Paul Watson tient à relativiser la chasse à l’homme dont il fait l’objet en ironisant sur le grief qui lui est reproché :
« La notice rouge d’Interpol est faite pour les tueurs en série, les criminels de guerre, les barons de la drogue. Ce n’est pas pour une conspiration d’intrusion sur un navire. C’est une accusation très légère. Ils ont lancé ce mandat contre moi depuis presque douze ans maintenant. Ils sont très décidés à m’arrêter et à m’extrader au Japon. Et si je vais au Japon, je ne reviendrai jamais. »
Depuis plusieurs années, la répression des activistes climatiques s’intensifie dans de nombreux pays démocratiques. Arrestations, intimidations, interdictions : comment lutter contre la crise climatique et de la biodiversité dans un tel contexte ?
La figure de Paul Watson inspire autant qu’elle divise. Entre sa détention et sa libération, il est devenu un symbole de la répression grandissante à l’encontre les activistes climatiques.

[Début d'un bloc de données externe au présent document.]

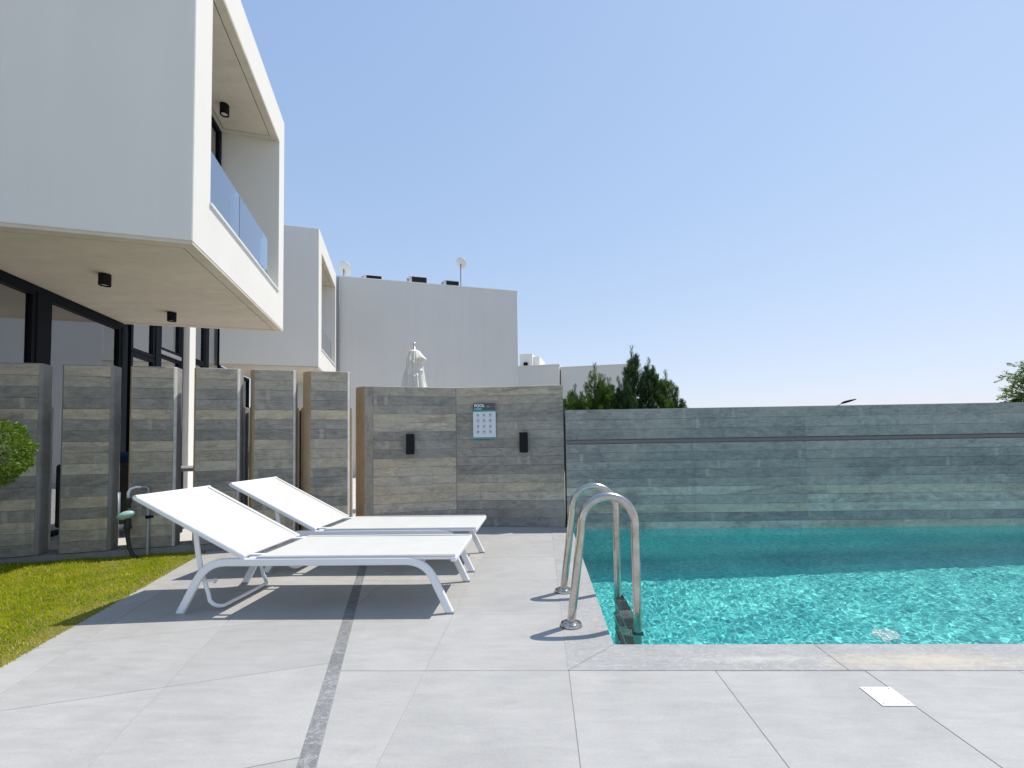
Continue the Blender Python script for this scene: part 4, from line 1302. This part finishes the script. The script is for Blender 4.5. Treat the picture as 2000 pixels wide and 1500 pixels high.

Se battre pour les océans : qu’est-ce que cela veut dire aujourd’hui ? Alors que les conséquences du dérèglement climatique, de la perte de biodiversité et de l’exploitation des ressources et des océans sont de plus en plus tangibles, et que les gouvernements font les sourdes oreilles face à l’urgence de la situation, l’affaire Paul Watson semble donner le pouls de l’état de la démocratie, de la liberté de protester, et de la protection de celles et ceux qui défendent notre environnement ? Comment expliquer l’escalade autoritaire vis-à-vis des activistes, et comment se traduit-elle ?
Quand on demande à Paul Watson envisage l’avenir :
« Je ne changerai jamais de cap pour ce qui est de la non-violence agressive et jamais je ne me retrouverai en ménage avec ces entreprises de la pêche. Aucun gouvernement, aucune entreprise ne me dictera jamais ce que je dois faire. Nous allons mettre un terme à la chasse baleinière dans le monde, d’une manière ou d’une autre. Nous allons continuer nos missions. On s’opposera à la chasse baleinière de l’Islande et, si le Japon tente de retourner dans le sanctuaire baleinier antarctique, nous serons là.»
Cette soirée, en l’absence physique du militant écologiste, ne fait que confirmer que la détermination du Japon à faire arrêter Paul Watson reste intacte et toujours plus redoutable. Dans ce contexte, l’échange avec Paul Watson était d’autant plus précieux et apprécié par un public qui n’a pas tari en questions comme en applaudissements.